- Information shown:
§ §

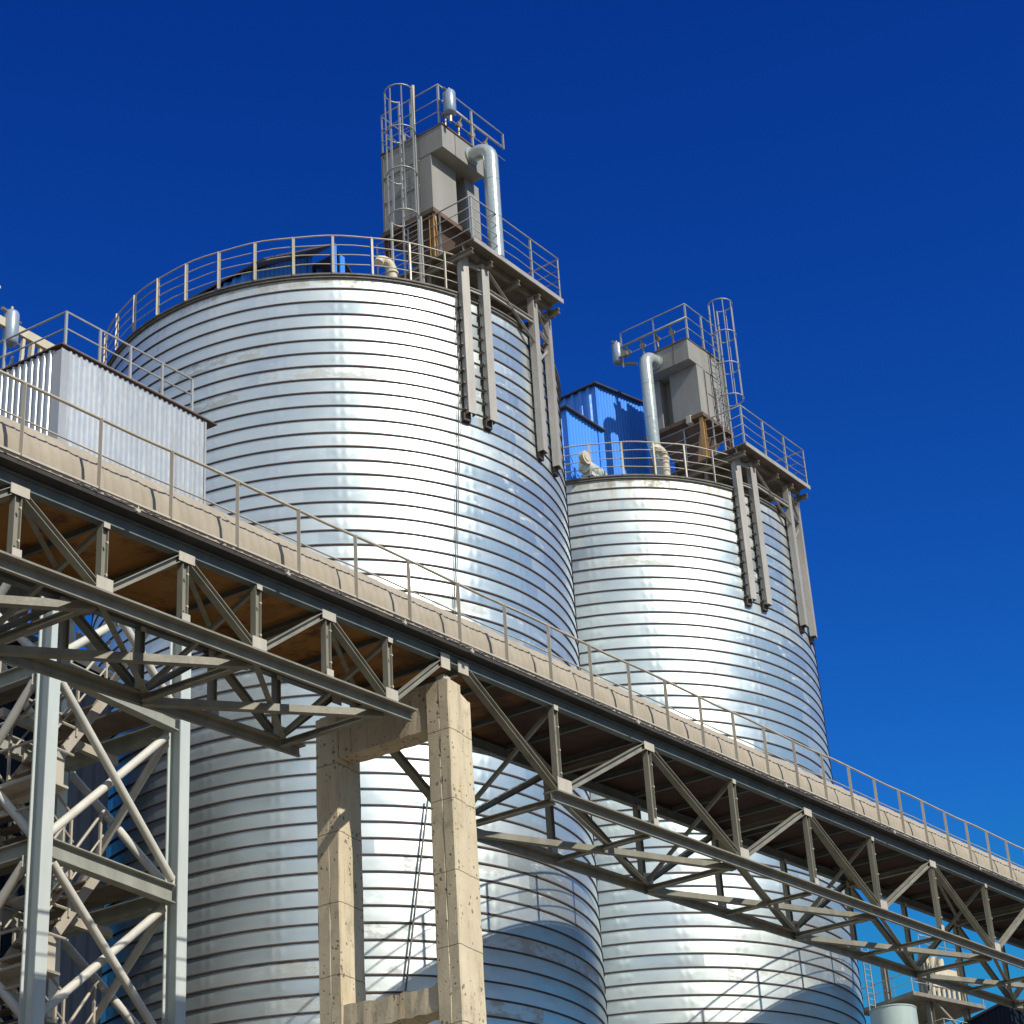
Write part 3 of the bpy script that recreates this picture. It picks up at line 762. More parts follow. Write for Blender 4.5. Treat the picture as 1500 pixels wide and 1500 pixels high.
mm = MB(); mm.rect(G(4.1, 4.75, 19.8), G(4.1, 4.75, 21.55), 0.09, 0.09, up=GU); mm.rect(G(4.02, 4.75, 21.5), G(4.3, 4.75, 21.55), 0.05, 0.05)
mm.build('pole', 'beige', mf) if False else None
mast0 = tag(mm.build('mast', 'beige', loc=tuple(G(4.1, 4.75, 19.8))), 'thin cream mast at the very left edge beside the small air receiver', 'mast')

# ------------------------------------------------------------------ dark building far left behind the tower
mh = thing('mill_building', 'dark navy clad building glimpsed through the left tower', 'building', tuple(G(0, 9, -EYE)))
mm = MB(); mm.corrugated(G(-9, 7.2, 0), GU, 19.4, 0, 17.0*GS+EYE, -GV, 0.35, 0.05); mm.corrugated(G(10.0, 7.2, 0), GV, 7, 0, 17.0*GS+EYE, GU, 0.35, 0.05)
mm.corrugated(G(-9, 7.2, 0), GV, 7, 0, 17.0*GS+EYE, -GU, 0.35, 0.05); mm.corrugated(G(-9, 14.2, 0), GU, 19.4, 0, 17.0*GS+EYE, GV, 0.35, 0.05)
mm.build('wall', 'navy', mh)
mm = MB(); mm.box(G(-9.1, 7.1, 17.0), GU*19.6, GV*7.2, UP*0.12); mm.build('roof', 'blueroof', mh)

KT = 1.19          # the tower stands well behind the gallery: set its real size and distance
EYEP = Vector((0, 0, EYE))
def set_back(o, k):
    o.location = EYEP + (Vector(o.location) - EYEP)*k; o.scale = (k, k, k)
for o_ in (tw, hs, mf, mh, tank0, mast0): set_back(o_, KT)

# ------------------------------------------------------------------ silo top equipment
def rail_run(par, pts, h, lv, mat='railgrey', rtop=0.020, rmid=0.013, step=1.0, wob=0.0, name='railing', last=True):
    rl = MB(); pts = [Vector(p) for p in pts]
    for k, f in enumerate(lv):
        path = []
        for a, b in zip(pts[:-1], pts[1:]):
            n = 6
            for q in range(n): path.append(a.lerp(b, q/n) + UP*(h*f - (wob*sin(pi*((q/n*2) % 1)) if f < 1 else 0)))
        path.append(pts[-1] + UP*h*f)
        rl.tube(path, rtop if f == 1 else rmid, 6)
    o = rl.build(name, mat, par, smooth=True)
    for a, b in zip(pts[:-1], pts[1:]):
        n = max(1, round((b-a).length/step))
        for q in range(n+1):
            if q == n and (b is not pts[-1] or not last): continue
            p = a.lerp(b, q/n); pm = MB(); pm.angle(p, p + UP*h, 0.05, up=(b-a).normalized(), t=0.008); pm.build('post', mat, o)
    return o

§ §

- Aim:
Copy nothing but the lines from the first one in the listing through the line with "for o_ in (tw, hs, mf, mh, tank0, mast0): set_back(o_, KT)", and omit the pictures.

- Answer to the exercise:
Write part 3 of the bpy script that recreates this picture. It picks up at line 762. More parts follow. Write for Blender 4.5. Treat the picture as 1500 pixels wide and 1500 pixels high.
mm = MB(); mm.rect(G(4.1, 4.75, 19.8), G(4.1, 4.75, 21.55), 0.09, 0.09, up=GU); mm.rect(G(4.02, 4.75, 21.5), G(4.3, 4.75, 21.55), 0.05, 0.05)
mm.build('pole', 'beige', mf) if False else None
mast0 = tag(mm.build('mast', 'beige', loc=tuple(G(4.1, 4.75, 19.8))), 'thin cream mast at the very left edge beside the small air receiver', 'mast')

# ------------------------------------------------------------------ dark building far left behind the tower
mh = thing('mill_building', 'dark navy clad building glimpsed through the left tower', 'building', tuple(G(0, 9, -EYE)))
mm = MB(); mm.corrugated(G(-9, 7.2, 0), GU, 19.4, 0, 17.0*GS+EYE, -GV, 0.35, 0.05); mm.corrugated(G(10.0, 7.2, 0), GV, 7, 0, 17.0*GS+EYE, GU, 0.35, 0.05)
mm.corrugated(G(-9, 7.2, 0), GV, 7, 0, 17.0*GS+EYE, -GU, 0.35, 0.05); mm.corrugated(G(-9, 14.2, 0), GU, 19.4, 0, 17.0*GS+EYE, GV, 0.35, 0.05)
mm.build('wall', 'navy', mh)
mm = MB(); mm.box(G(-9.1, 7.1, 17.0), GU*19.6, GV*7.2, UP*0.12); mm.build('roof', 'blueroof', mh)

KT = 1.19          # the tower stands well behind the gallery: set its real size and distance
EYEP = Vector((0, 0, EYE))
def set_back(o, k):
    o.location = EYEP + (Vector(o.location) - EYEP)*k; o.scale = (k, k, k)
for o_ in (tw, hs, mf, mh, tank0, mast0): set_back(o_, KT)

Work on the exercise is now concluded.